Emmer has gone into damage control mode over comments that seemed to indicate that he thought waiters were being paid too much money, and credits should be instituted for their employers to apply tips towards their wages. Since then he has scheduled a listening session with servers, and even waited tables to show his solidarity with the waiters of Minnesota. What especially got Emmer in trouble was this claim: “With the tips that they get to take home, there are some that are earning over $100,000 a year — more than the very people that are providing the jobs and investing not only their life savings but their family’s future. Something has to be done about that.”
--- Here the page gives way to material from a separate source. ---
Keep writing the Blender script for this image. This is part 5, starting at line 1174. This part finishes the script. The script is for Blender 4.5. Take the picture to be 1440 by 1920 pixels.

Emmer campaign communications director Bill Walsh called TPMDC on Monday, and explained that Emmer did not commit to any solid plan for a tip credit — and does not want to lower anyone’s wages — but simply indicated that he would support the idea when he was asked about it. “Obvious, Tom Emmer does not think most servers make that much money,” said Walsh. “We’re not saying that he didn’t say people make 100,000 per year. The restaurant owner said it to Tom, and Tom repeated it in a press conference. Absolutely. All we’re saying in the Emmer Truth thing is we get it. We know that most servers don’t make $100,000 per year.”
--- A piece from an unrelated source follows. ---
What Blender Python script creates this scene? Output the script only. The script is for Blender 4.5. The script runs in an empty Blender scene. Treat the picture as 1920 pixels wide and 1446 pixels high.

Walsh added: “It’s an extreme example, that’s what we do in politics. You go to the extreme examples to make your point.”

Last week, Emmer indicated his support for a policy known as a “tip credit.” Minnesota is one of seven states that do not permit employers to pay less than the standard minimum wage to tipped workers. Federal law permits tipped workers’ wages to be as low as $2.13 per hour, absent state regulation to the contrary, with tips given to workers credited against the minimum wage of $7.25 an hour employers are required to pay. Depending on implementation, a tip credit could lower the basic wage to anywhere between $2.13 and $7.25, plus tips.

Walsh explained that tip credits have often been proposed as part of packages to raise the state’s minimum wage as a whole — that is, tipped employees would be kept at the current rates through a tip credit, while non-tipped employees would see their minimum wage go up.

If Emmer does not want to lower wages, we asked, then what his statement that some servers were making more than their employers, and that “Something has to be done about that”?

“Something has to be done’ in the future,” said Walsh. “Tip credit is always argued in the context of raising the minimum wage. What he’s saying is if they’re going to raise the minimum wage, we ought to institute a tip credit going forward.”

Would Emmer support raising the minimum wage, we asked, under those conditions? The answer is no. “I would say that he would not be supportive of raising the minimum wage, he has voted against that in the past in the legislature,” said Walsh.

I then asked Walsh about how in 2005, during a debate on a Democratic proposal to raise the state’s minimum wage, Emmer had opposed it and said: “This is a true form of socialism.” (From the Duluth News Tribune, via Nexis.) Does Emmer genuinely believe that the minimum wage is on its face “a true form of socialism?” “Sure. He said that on the floor of the House, absolutely,” said Walsh. “He doesn’t back away from things he said.”

After our conversation, it came to my attention that Emmer had gone even further than that, during those 2005 debates. As Twin Cities Public Television points out, Emmer had in fact introduced an amendment to abolish the state’s minimum wage laws entirely. I have tried to further contact Walsh for comment, but he has not returned my calls.

However the local CBS station did report: “A spokesman for Emmer said that simply because he made the proposal to abolish the minimum wage in the legislature does not mean he would propose it if he is elected governor.”